In a poll released last week by the Caracas firm Datanalisis, the governor of the centrally located state of Miranda, Henrique Capriles, nearly tied Chavez, 37 percent to 39 percent, when prospective voters were asked which of the two they would choose.
Capriles is using his position, and the coffers he controls as governor, to his advantage, surging ahead of others in Venezuela’s often-fractious opposition movement who want to challenge Chavez.
The telegenic 39-year-old hammers away at the government’s inability to control rampant crime and inflation, as well as what he calls the mismanagement of an economy that has been South America’s laggard despite its huge oil reserves.
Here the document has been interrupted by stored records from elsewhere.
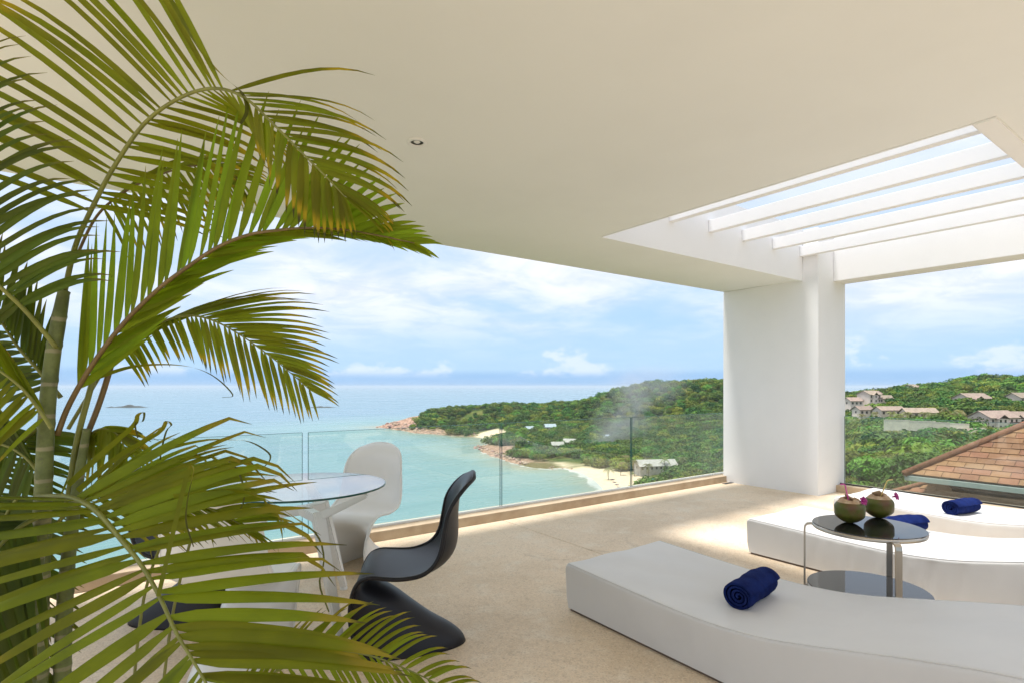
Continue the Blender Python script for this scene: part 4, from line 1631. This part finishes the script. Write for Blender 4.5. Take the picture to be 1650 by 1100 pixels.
def coconut(c, zt, px, py, r, lab, straw_m, straw_dir, straw_l, straw_lab, fl, fl_lab, seed):
    g = ground(px, py, zt)
    root = empty('coconut', (g.x, g.y, zt), 0.3 * seed)
    tag(root, lab, 'coconut', 'green drinking coconuts on the side table')
    prof = [(0, 0)]
    for k in range(1, 17):
        a = -math.pi / 2 + math.pi * k / 16 * .70
        prof.append((r * math.cos(a) * (1 + .03 * math.sin(k)), r * .93 * (1 + math.sin(a))))
    ztop = prof[-1][1]
    rt = prof[-1][0]
    hk = lathe('husk', prof, M_HUSK, root, 28)
    for v in hk.data.vertices:
        a = math.atan2(v.co.y, v.co.x)
        k = 1 + .035 * math.sin(a * 3 + seed) + .012 * math.sin(a * 7 + v.co.z * 60)
        v.co.x *= k; v.co.y *= k
    # hacked top: sloping facets of pith round a hole
    V, Fc = [], []
    n = 28
    for j, (rad, dz) in enumerate(((rt * 1.0, -.002), (rt * .80, .014), (rt * .55, .020), (rt * .42, .016), (rt * .36, -.004))):
        for k in range(n):
            a = 6.283 * k / n
            f = 1 + .05 * math.sin(a * 3 + seed) + (.03 * math.sin(math.floor(a * 1.6) * 5.1) if j else 0)
            V.append((rad * f * math.cos(a), rad * f * math.sin(a), ztop + dz + (.006 * math.sin(a + seed) + .003 * math.sin(math.floor(a * 1.6) * 3.3) if j else 0)))
    for j in range(4):
        for k in range(n):
            Fc.append((j * n + k, j * n + (k + 1) % n, (j + 1) * n + (k + 1) % n, (j + 1) * n + k))
    Fc.append(tuple(4 * n + k for k in range(n)))
    mesh('cut_pith', V, Fc, M_FLESH, root)
    lid = bmesh.new()
    add_box(lid, (-.030, -.022, 0), (.030, .022, .006), .002)
    lo = bm_obj('lid_chip', lid, M_FLESH, root)
    lo.location = (.012, .0, ztop + .018); lo.rotation_euler = (.5, -.55, .4 + seed)
    base = Vector((g.x, g.y, zt + ztop - .02))
    e = base + c2w(*straw_dir).normalized() * straw_l
    k2 = e + c2w(-.85, -.2, .18 if seed == 1 else 0.3) * .035 if seed == 1 else e + c2w(.95, 0, .25) * .035
    s = tube('straw', [base, base.lerp(e, .5), e, e.lerp(k2, .3) + Vector((0, 0, .004)), k2], .0032, straw_m, None, 8)
    tag(s, straw_lab, 'straw')
    f = empty('orchid', Vector((g.x, g.y, zt + ztop)) + c2w(*fl), seed)
    tag(f, fl_lab, 'flower')
    for k in range(5):
        a = k * 1.2566
        V = []
        for (q, w, b) in ((0, .002, 0), (.35, .009, .006), (.7, .011, .008), (1.0, .003, .002)):
            for sgn in (-1, 1):
                rr_ = .026 * q
                V.append((math.cos(a) * rr_ - math.sin(a) * w * sgn, math.sin(a) * rr_ + math.cos(a) * w * sgn, b + .010 * q))
        mesh('petal', V, [(0, 1, 3, 2), (2, 3, 5, 4), (4, 5, 7, 6)], M_ORCHID, f, True)
    tube('lip', [(0, 0, -.012), (0, 0, .006), (.004, .002, .014)], [.003, .005, .003], M_ORCHID, f, 8)
    f.rotation_euler = (math.radians(70), 0, -TH + seed * .3)


c, zt = side_table()
coconut(c, zt, 1369, 841, .077, 'green brown drinking coconut on the left with a pink bent straw', M_PINK, (-.22, 0, 1), .115,
        'pink bent straw in the left coconut', (.042, -.040, .012), 'magenta orchid bloom leaning between the two coconuts', 1)
coconut(c, zt, 1416, 833, .076, 'green brown drinking coconut on the right with a yellow straw', M_YEL, (.40, 0, 1), .125,
        'yellow bent straw in the right coconut', (.075, -.02, .012), 'magenta orchid bloom on the right rim of the right coconut', 2)


# ------------------------------------------------------------------ potted areca palm in the foreground
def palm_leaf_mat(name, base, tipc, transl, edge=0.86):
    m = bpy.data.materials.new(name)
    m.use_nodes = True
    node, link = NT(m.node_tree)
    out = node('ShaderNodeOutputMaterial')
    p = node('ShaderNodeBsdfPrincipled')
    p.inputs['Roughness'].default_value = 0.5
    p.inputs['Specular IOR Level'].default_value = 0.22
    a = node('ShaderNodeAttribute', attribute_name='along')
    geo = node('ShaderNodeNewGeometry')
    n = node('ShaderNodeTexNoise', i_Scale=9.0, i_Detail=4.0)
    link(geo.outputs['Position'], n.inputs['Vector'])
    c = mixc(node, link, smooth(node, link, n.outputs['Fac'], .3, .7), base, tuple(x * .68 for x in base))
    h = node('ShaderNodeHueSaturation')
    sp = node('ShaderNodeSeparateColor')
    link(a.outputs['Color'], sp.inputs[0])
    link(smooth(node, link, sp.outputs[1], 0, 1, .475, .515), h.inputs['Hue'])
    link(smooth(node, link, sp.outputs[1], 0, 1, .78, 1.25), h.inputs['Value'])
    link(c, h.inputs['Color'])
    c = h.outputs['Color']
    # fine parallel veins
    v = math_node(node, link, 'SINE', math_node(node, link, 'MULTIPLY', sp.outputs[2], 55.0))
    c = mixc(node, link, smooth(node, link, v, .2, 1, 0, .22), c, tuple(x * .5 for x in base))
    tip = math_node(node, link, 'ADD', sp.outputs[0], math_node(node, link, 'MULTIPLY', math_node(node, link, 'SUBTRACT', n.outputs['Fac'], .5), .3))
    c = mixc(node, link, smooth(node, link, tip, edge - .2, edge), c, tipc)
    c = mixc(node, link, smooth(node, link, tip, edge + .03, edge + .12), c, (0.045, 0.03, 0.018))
    link(c, p.inputs['Base Color'])
    t = node('ShaderNodeBsdfTranslucent')
    tcol = mixc(node, link, .5, c, (0.40, 0.50, 0.02), 'MIX')
    link(tcol, t.inputs['Color'])
    mx = node('ShaderNodeMixShader')
    mx.inputs[0].default_value = transl
    link(p.outputs[0], mx.inputs[1]); link(t.outputs[0], mx.inputs[2])
    link(mx.outputs[0], out.inputs['Surface'])
    return m


M_FROND = palm_leaf_mat('areca_leaflet', (0.165, 0.195, 0.004), (0.28, 0.20, 0.02), 0.40)
M_FRONDY = palm_leaf_mat('areca_leaflet_yellow', (0.19, 0.21, 0.006), (0.44, 0.30, 0.012), 0.42, 0.80)
M_FRONDG = palm_leaf_mat('areca_leaflet_fresh', (0.21, 0.31, 0.010), (0.24, 0.24, 0.02), 0.60, 1.05)
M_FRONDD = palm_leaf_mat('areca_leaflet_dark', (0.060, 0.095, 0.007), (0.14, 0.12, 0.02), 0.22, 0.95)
M_RACHIS = mat('areca_rachis', (0.20, 0.21, 0.035), 0.45, var=0.25, vscale=20)
M_RACHISB = mat('areca_rachis_brown', (0.17, 0.11, 0.035), 0.5, var=0.3, vscale=20)


def stem_mat():
    m = bpy.data.materials.new('areca_stem')
    m.use_nodes = True
    node, link = NT(m.node_tree)
    out = node('ShaderNodeOutputMaterial')
    p = node('ShaderNodeBsdfPrincipled')
    p.inputs['Roughness'].default_value = 0.6
    geo = node('ShaderNodeNewGeometry')
    n = node('ShaderNodeTexNoise', i_Scale=14.0, i_Detail=6.0, i_Roughness=.65)
    link(geo.outputs['Position'], n.inputs['Vector'])
    sz = node('ShaderNodeSeparateXYZ')
    link(geo.outputs['Position'], sz.inputs[0])
    n2 = node('ShaderNodeTexNoise', i_Scale=90.0, i_Detail=3.0)
    link(geo.outputs['Position'], n2.inputs['Vector'])
    c = mixc(node, link, smooth(node, link, n.outputs['Fac'], .35, .68), (0.16, 0.19, 0.055), (0.085, 0.105, 0.026))
    c = mixc(node, link, smooth(node, link, math_node(node, link, 'SINE', math_node(node, link, 'MULTIPLY', math_node(node, link, 'ADD', sz.outputs[2], math_node(node, link, 'MULTIPLY', n.outputs['Fac'], .02)), 68.0)), .86, .98, 0, .75), c, (0.30, 0.27, 0.16))
    c = mixc(node, link, smooth(node, link, n2.outputs['Fac'], .55, .75, 0, .5), c, (0.10, 0.09, 0.06))
    link(c, p.inputs['Base Color'])
    link(p.outputs[0], out.inputs['Surface'])
    return m


M_STEM = stem_mat()
palm = empty('areca_palm', c2w(-1.36, 1.56, 0))
tag(palm, 'large areca palm with arching feathery fronds filling the left foreground', 'palm plant')
PALM_INV = palm.location.copy()


def loc(p):
    return Vector(p) - PALM_INV


def leaflet_geo(base, dirv, wdir, L, W, droop, curl, rng, V, Fc, A, nseg=8, kink=None):
    """one folded, tapering, drooping leaflet appended to the vertex lists"""
    b0 = len(V)
    d = dirv.normalized()
    p = Vector(base)
    rv = rng.random()
    step = L / nseg
    for i in range(nseg + 1):
        t = i / nseg
        w = W * (min(1, .30 + t * 4.5) if t < .16 else 1.0) * (1 - t ** 2.6) ** .9
        w = max(w, W * .03)
        wd = (wdir - d * wdir.dot(d))
        if wd.length < 1e-4: wd = d.orthogonal()
        wd.normalize()
        nrm = d.cross(wd)
        if nrm.z < 0: nrm = -nrm
        V += [p - wd * w * .5 - nrm * w * .16, p + nrm * w * .06, p + wd * w * .5 - nrm * w * .16]
        A += [(t, rv, .0, 1), (t, rv, .5, 1), (t, rv, 1.0, 1)]
        bend = droop * step * (0.35 + 2.2 * t * t)
        if kink and t > kink: bend += 2.6 * step / L * .9
        d = (d + Vector((0, 0, -1)) * bend / L * 1.0 + wdir * curl * step / L * t).normalized()
        p = p + d * step
    for i in range(nseg):
        a = b0 + i * 3
        Fc += [(a, a + 1, a + 4, a + 3), (a + 1, a + 2, a + 5, a + 4)]


def leaf_object(name, V, Fc, A, m, parent):
    me = bpy.data.meshes.new(name)
    me.from_pydata([tuple(v) for v in V], [], Fc)
    me.polygons.foreach_set('use_smooth', [True] * len(me.polygons))
    ca_ = me.color_attributes.new('along', 'FLOAT_COLOR', 'POINT')
    ca_.data.foreach_set('color', np.array(A, np.float32).ravel())
    me.materials.append(m)
    return link_obj(name, me, parent)


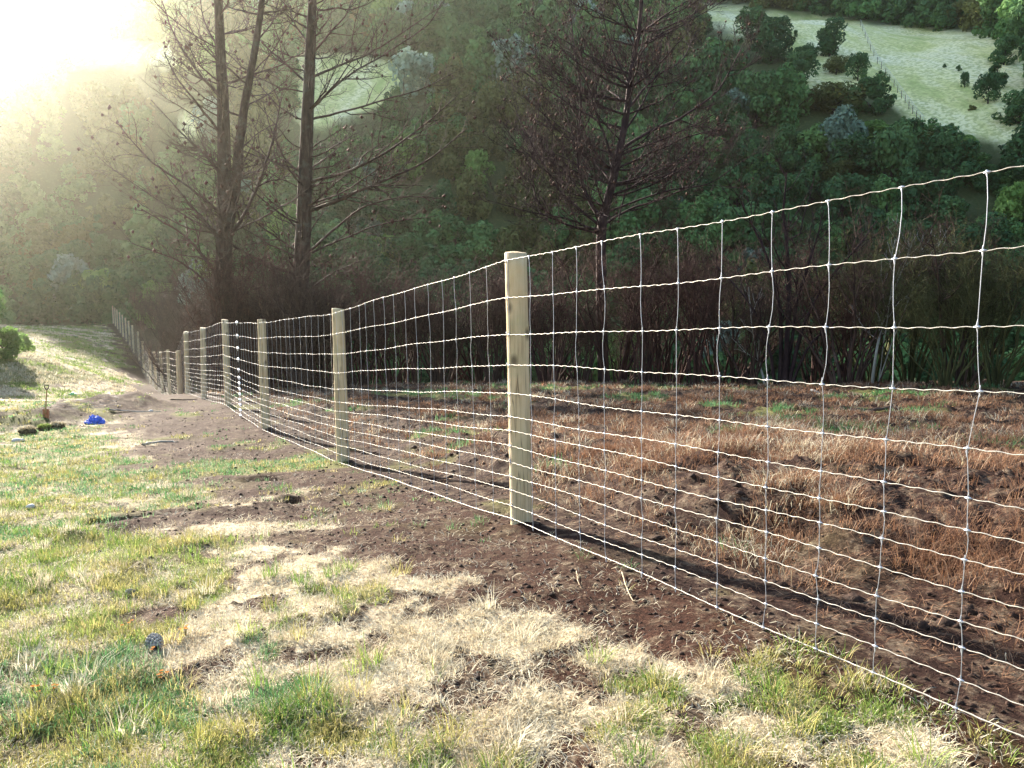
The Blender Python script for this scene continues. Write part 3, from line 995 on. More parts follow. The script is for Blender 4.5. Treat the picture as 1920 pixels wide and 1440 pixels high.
# scrub along the far side of the fence going down the valley
for i in range(8, len(posts) - 1):
    for q in range(3):
        t = rs.rand(); p = bases[i] * (1 - t) + bases[i + 1] * t
        off = -nrm[i] * rs.uniform(2.0, 7.0)
        put(rs.randint(6), p[0] + off[0], p[1] + off[1], rs.rand() * 6.3, rs.uniform(.9, 1.5), 'brown leafless scrub bush beside the far end of the fence', 'shrub', 'brown scrub beside the far fence')
for (px, Y_) in ((425, 24.5), (460, 25.5), (505, 25), (385, 29), (360, 31), (330, 35), (545, 25), (590, 25.4), (300, 39), (395, 27)):
    put(rs.randint(6), (px - 960) / F * Y_, Y_ + 1, rs.rand() * 6.3, rs.uniform(.8, 1.15), 'dark leafless scrub bush at the foot of the bare pines', 'shrub', 'dead scrub under the bare pines')

# thicker dark scrub tree and pale dead stems at its edge
def stem_tree(name, label, px, Y, stems, mat, seed):
    rs_ = np.random.RandomState(seed)
    x = (px - 960) / F * Y; root3 = np.array([x, Y, gz(x, Y)])
    e = empty(name, tuple(root3)); tag(e, label, 'tree')
    for pts, w, m in stems:
        P = [at(a, b, Y + rs_.uniform(-.3, .3) * (i > 0)) for i, (a, b) in enumerate(pts)]
        P[0] = np.array([P[0][0], P[0][1], gz(P[0][0], P[0][1]) - .15])
        P = curve(P, 14); P[2:] += np.cumsum(rs_.randn(12, 3), 0) * .012
        mb = MB(); grow(mb, P, w, w * .2, rs_, 1.9, 0, 2, 0, .45, .32, 6)
        mb.build('stem', m, e, origin=root3)
    return e


stem_tree('scrub_tree', 'dark many-stemmed leafless tree fanning out from the thicket edge', 1470, 20.2,
          [([(1462, 730), (1465, 620), (1450, 520), (1420, 440), (1390, 380)], .07, M_dark_bark), ([(1470, 730), (1478, 600), (1480, 500), (1470, 400), (1475, 320)], .08, M_dark_bark),
           ([(1478, 728), (1500, 620), (1540, 540), (1600, 470), (1640, 420)], .06, M_dark_bark), ([(1480, 725), (1520, 650), (1580, 600), (1650, 570)], .045, M_dark_bark),
           ([(1455, 728), (1440, 640), (1400, 560), (1340, 500)], .05, M_dark_bark), ([(1472, 727), (1490, 580), (1520, 470), (1540, 390)], .055, M_dark_bark)], None, 12)
stem_tree('dead_sapling', 'pale barked dead sapling with thin upright twigs at the thicket edge', 1640, 18.6,
          [([(1634, 738), (1642, 660), (1652, 620), (1670, 560), (1690, 500), (1700, 460)], .04, M_pale_wood), ([(1640, 700), (1690, 640), (1740, 590), (1780, 545)], .018, M_twig2),
           ([(1645, 650), (1700, 560), (1740, 490), (1770, 480)], .015, M_pale_wood), ([(1650, 640), (1665, 560), (1675, 490)], .014, M_pale_wood)], None, 13)
stem_tree('dead_sapling', 'slanting dead stem with a pale peeled foot left of the fanning tree', 1435, 20.6,
          [([(1436, 722), (1428, 690), (1420, 660), (1412, 600), (1405, 540)], .035, M_pale_wood)], None, 14)
stem_tree('dead_sapling', 'grey leafless sapling with crooked pale limbs left of the second post', 560, 24,
          [([(560, 720), (568, 660), (580, 610), (592, 575), (600, 540)], .02, M_twig2), ([(556, 720), (540, 640), (530, 580), (490, 540)], .03, M_twig2),
           ([(562, 700), (590, 630), (615, 580), (640, 560)], .025, M_twig2), ([(558, 700), (552, 620), (545, 560), (548, 510)], .025, M_twig2)], None, 15)

# ------------------------------------------------------------------ forest on the hill
def crown_arrays(seed, blobs=26, leaves=1500, w=1.0, hgt=1.0, leaf=.11, shape='round'):
    """unit crown about 1 wide (radius .5*w) and hgt tall, sitting from z=0"""
    rs_ = np.random.RandomState(seed)
    C = []; Rb = []
    for _ in range(blobs):
        a = rs_.rand() * 6.283; u = rs_.rand() ** .6
        zz = rs_.rand()
        lim = math.sqrt(max(0.05, 1 - (abs(zz - .42) / .62) ** 2)) if shape == 'round' else (1.05 - zz * .95)
        C.append([math.cos(a) * .41 * w * u * lim, math.sin(a) * .41 * w * u * lim, hgt * (.10 + .78 * zz)])
        Rb.append(rs_.uniform(.075, .19) * w * (1 if shape == 'round' else .35 + .65 * lim))
    C = np.array(C); Rb = np.array(Rb)
    idx = rs_.choice(blobs, leaves, p=Rb ** 2 / (Rb ** 2).sum())
    d = rs_.randn(leaves, 3); d[:, 2] += .25; d /= np.linalg.norm(d, axis=1, keepdims=True)
    rad = Rb[idx] * (.72 + .36 * rs_.rand(leaves))
    P = C[idx] + d * rad[:, None]
    P[:, 2] = np.maximum(P[:, 2], .02)
    nrm_ = d + rs_.randn(leaves, 3) * .55; nrm_ /= np.linalg.norm(nrm_, axis=1, keepdims=True)
    ref = rs_.randn(leaves, 3); U = np.cross(nrm_, ref); U /= np.linalg.norm(U, axis=1, keepdims=True); W = np.cross(nrm_, U)
    s = leaf * (.5 + .8 * rs_.rand(leaves))[:, None]
    e = .55 + .3 * rs_.rand(leaves)[:, None]
    V = np.stack([P - U * s, P - W * s * e, P + U * s, P + W * s * e], 1).reshape(-1, 3)
    Q = np.arange(leaves * 4).reshape(-1, 4)
    rb_ = rs_.rand(blobs); rnd = np.repeat(.6 * rb_[idx] + .4 * rs_.rand(leaves), 4)
    return V, Q, rnd


def trunk_arrays(seed, w, hgt):
    rs_ = np.random.RandomState(seed); mb = MB()
    mb.tube(np.array([[0, 0, -.25], [.01, 0, .1], [-.01, .02, .35 * hgt], [.01, .0, .7 * hgt]]), [.032, .026, .02, .008], 5)
    for _ in range(6):
        a = rs_.rand() * 6.28; z = rs_.uniform(.1, .5) * hgt
        mb.tube(np.array([[0, 0, z], [math.cos(a) * .15, math.sin(a) * .15, z + .12], [math.cos(a) * .32 * w, math.sin(a) * .32 * w, z + .28 * hgt]]), [.014, .010, .004], 4)
    return mb


KINDS = {}


def make_kind(name, mat, seed, n, label, group, **kw):
    lst = []
    for k in range(n):
        V, Q, rnd = crown_arrays(seed + k, **kw)
        me = npmesh('crown', V, [Q], mat, attrs={'rnd': rnd})
        tm = trunk_arrays(seed + k, kw.get('w', 1), kw.get('hgt', 1)).build('trunk', M_dark_bark)
        me_d, tm_d = me.data, tm.data
        bpy.data.objects.remove(me); bpy.data.objects.remove(tm)
        lst.append((me_d, tm_d, V, rnd))
    KINDS[name] = (lst, label, group)


make_kind('dark', M_leaf_dark, 500, 4, 'dark green bushy tree in the forest on the hillside', 'dark green trees of the hillside forest', hgt=1.0, leaves=2890, leaf=0.037)
make_kind('mid', M_leaf_mid, 520, 4, 'mid green bushy tree in the forest on the hillside', 'mid green trees of the hillside forest', hgt=.95, leaves=2720, leaf=0.039)
make_kind('olive', M_leaf_olive, 540, 3, 'olive brown bushy tree in the forest on the hillside', 'olive brown trees of the hillside forest', hgt=.9, leaves=2550, leaf=0.037)
make_kind('silver', M_leaf_silver, 560, 2, 'silvery grey-green bushy tree in the hillside forest', 'silvery trees of the hillside forest', hgt=.9, leaves=2550, leaf=0.037)
make_kind('lime', M_leaf_lime, 580, 2, 'light green bushy tree in the hillside forest', 'light green trees of the hillside forest', hgt=.85, leaves=2550, leaf=0.041)
make_kind('tall', M_leaf_dark, 600, 3, 'tall dark conifer in the hillside forest', 'dark conifers of the hillside forest', hgt=1.9, leaves=3230, leaf=0.041, shape='cone')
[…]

But it is in campaign swings through poor districts, such as largely rural Las Mercedes in the mountains south of Caracas, where Capriles’s message has had particular resonance. Wearing a white tennis shirt and baseball cap on a recent day, he arrived by helicopter at a ballfield, where he was immediately swamped by poor villagers.
Some asked about jobs. Others wanted help with home repairs. He spoke to as many as he could before leading a pack of supporters and aides, clipboards in hand, on a sprint along rutted, unpaved roads dotted with cinder-block homes, the pastel-colored walls fading in the tropical sun.
“If we can resolve these cases, and then get to others, we’ll resolve them,” he said in his gravelly voice, as a mob of residents surrounded him.
Handing out vouchers for residents here to renovate their homes quickly won him points from Julia Pacheco, 35, who received a hug from Capriles in her living room.
“Very excellent, marvelous. He’s very good, Governor Capriles,” Pacheco said, as she held up a voucher he had given her.
Another homeowner, Alfredo Ascanio, 54, said Caprile’s message was “admirable, admirable; this is what we need, a president who looks after the people, not just himself.”
A ‘new Chavez’
In an interview, Capriles said government interventions in the economy, especially the Chavez administration’s seizure of land and nationalization of companies, have hobbled Venezuela. He also talked about the need for business-friendly policies to generate jobs. His model for Venezuela is Miranda, where his governorship has been popular.